Jenseits der großen Konzertsäle und Festivals schießen die musikalischen Selbsthilfegruppen aus dem Boden, die solchem Übel entgegensteuern wollen. In Berlin gibt es bald ein Dutzend davon: Interpreten, die an neuer Musik aufführen, was sie selbst mögen. Komponisten, die ihre Musik selbst vorführen. Kleine Konzertreihen, die sich dem Experiment verschrieben haben. Sie sind untereinander verschwistert und verschwägert, ganz wie die Großen, sie werden mehr oder weniger subventioniert, freilich nie so wie die Großen - und natürlich streiten auch sie sich ums Geschäft. Aber sie haben das bessere Programm, und sie machen - ganz ohne Urtamtam - viel öfter unerhörte Musik. Das Ensemble „work in progress“ zum Beispiel brachte Ende September in der Akademie der Künste sieben Gelegenheitswerke von Bernd Alois Zimmermann zu Gehör - kleine Kostbarkeiten eines Komponisten, der zwar dank seiner einzigen Oper einen großen Ruf hat, von dem man aber landläufig nur diese kennt und sonst nichts.
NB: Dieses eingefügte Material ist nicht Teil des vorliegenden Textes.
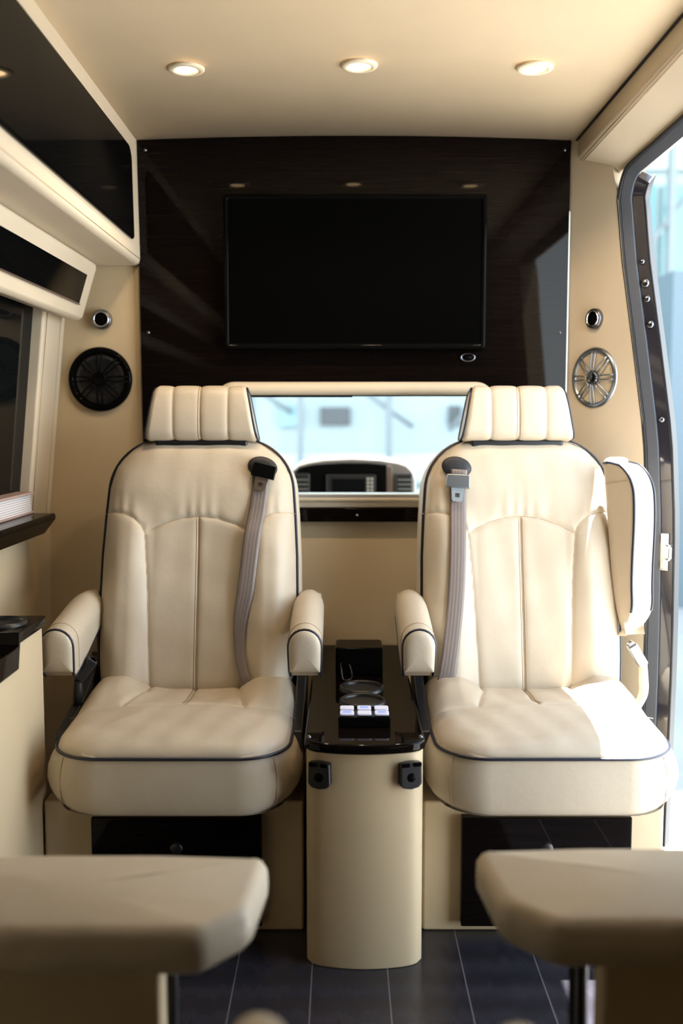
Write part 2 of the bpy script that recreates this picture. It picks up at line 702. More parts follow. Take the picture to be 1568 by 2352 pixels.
def lerp_table(tb):
    xs = [t[0] for t in tb]
    ys = [t[1] for t in tb]

    def f(x):
        return float(np.interp(x, xs, ys))
    return f


# vehicle axis and depth of the bulkhead
CX = 0.0425
YB = 2.77

# ------------------------------------------------------------------ structure: floor, ceiling, walls
mb = MB().box(-0.95, 0.80, -1.3, 2.85, -0.04, 0.0)
struct(mb.build('floor', M['floor'], smooth=False))

# ceiling, gently crowned
v, f = [], []
nx = 24
for j, y in enumerate((-1.3, 2.80)):
    for i in range(nx + 1):
        x = -0.62 + (0.700 + 0.62) * i / nx
        z = 1.845 + 0.014 * (1 - ((x - 0.03) / 0.64) ** 2)
        v.append((x, y, z))
for i in range(nx):
    f.append((i, i + 1, nx + 1 + i + 1, nx + 1 + i))
me = raw(v, f)
c = link('ceiling', me, M['headliner'])
sol = c.modifiers.new('t', 'SOLIDIFY')
sol.thickness = 0.04
sol.offset = 1 if me.polygons[0].normal.z > 0 else -1
struct(c)

# bulkhead wall with the pass-through opening
mb = MB()
WX0, WX1, WZ0, WZ1 = -0.300, 0.378, 0.891, 1.168
mb.box(-0.95, 0.640, YB, YB + 0.05, 0.0, WZ0)
mb.box(-0.95, 0.640, YB, YB + 0.05, WZ1, 1.86)
mb.box(-0.95, WX0, YB, YB + 0.05, WZ0, WZ1)
mb.box(WX1, 0.640, YB, YB + 0.05, WZ0, WZ1)
struct(mb.build('wall_front', M['vinyl'], smooth=False))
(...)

Die Gruppe Inselmusik kündigt für den November Stücke von Scelsi, Hölszky, Spahlinger und Lachenmann an, die Cellistin Uitti spielt ein Stück von sich selbst, Robyn Schulkowsky spielt Schlagzeug, und außerdem gibt es noch die verrücktesten Sachen für Frauenvokalensemble.

Fünf Treppen hoch in einer Fabriketage in Kreuzberg heißt das Abonnementskonzert jeden Dienstag abend Unerhörte Musik. Der September - Festwochenzeit - war dabei noch ein vergleichsweise klassischer Monat: zwei Klavierabende, einmal witzig und einmal trocken. Eine endlose autistische Violin-Performance. Und dann: Das umwerfende Ensemble improvisierender Berliner Komponisten (BICE). Warum diese jungen Leute ihren Namen unbedingt amerikanisieren müssen, ist nicht bekannt - daß sie voll Wollust alles zum Klingen bringen - die Noten und das, was sie daraus machen, ihre Instrumente, den Raum und das Bauchfell der Leute, die zuhören - das ist verbürgt.

Und das Schönste daran ist: Es handelt sich durchweg nach strenger Definition um UAs. Nur werden sie nicht so deklariert. Und überhaupt kommt Musik, wenn sie wirklich unerhört ist, vollkommen ohne das germanische Praefix aus.